I sublimated a lot of my hurricane anxiety into reading, especially early in the week. Read both Jami Attenberg’s The Middlesteins and an advance copy of Rosie Schaap’s Drinking With Men, and was very impressed with both. Attenberg’s book is a very assured work of fiction, with subtle jumps forward and backward in time that create a fuller sense of the family at the center of her novel. (Am I crazy for saying that I was reminded, at times, of the film Two For the Road?) It’s fantastic; one of the best books I’ve read of 2012. Schaap’s memoir, a look at bars in and out of cities and of subcultures from Grateful Dead fans to Tottenham Hotspur supporters, is likely to occupy a similar place on my best of 2013 list. (I’ll have much more to say about this book in the coming months, I expect.)

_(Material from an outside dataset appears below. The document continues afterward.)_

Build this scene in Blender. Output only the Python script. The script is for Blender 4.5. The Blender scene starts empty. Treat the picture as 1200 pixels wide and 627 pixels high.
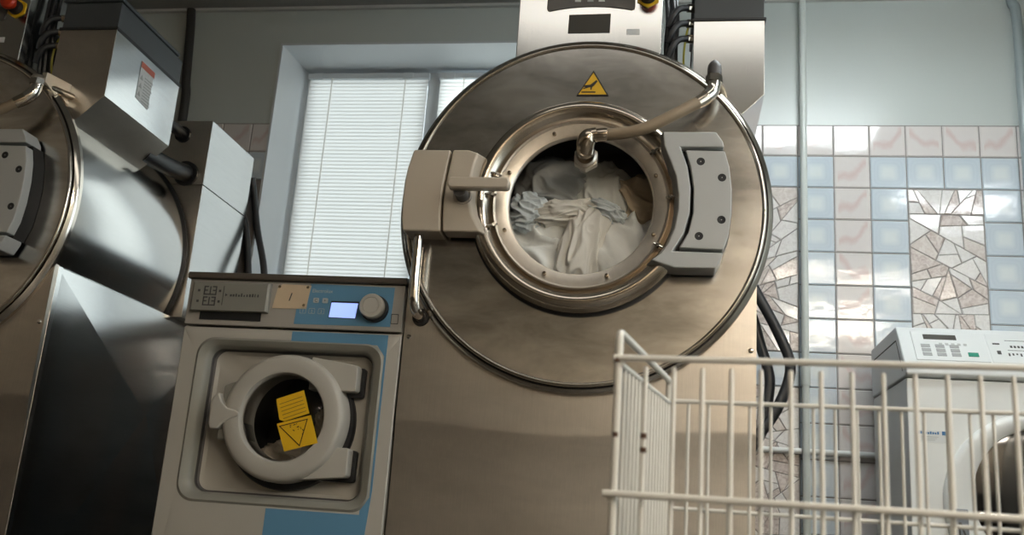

Matthew Dickman’s Mayakovsky’s Revolver is a terrific collection of poetry, haunting and tactile and heartbreaking in places. Does it make sense to say that after I finished it, I ended up re-reading Bryan O’Malley’s graphic novel Lost at Sea? I’m not sure why, save that they’re both idiosyncratic works set largely on the West Coast. And Donna Tartt’s The Secret History had been on my to-read shelf for far too long, and discovered why so many smart readers I know dig it. You’ve got mysterious New England towns, moral ambiguity, class anxiety, and murder — a Gothic novel for classics aficionados.

Yesterday’s mail brought with it Provider, the solo debut from Bry Webb of the Constantines. As his band was responsible for more than a few jaw-droppingly good shows (and some terrific albums), I’m eager to put this one on the turntable.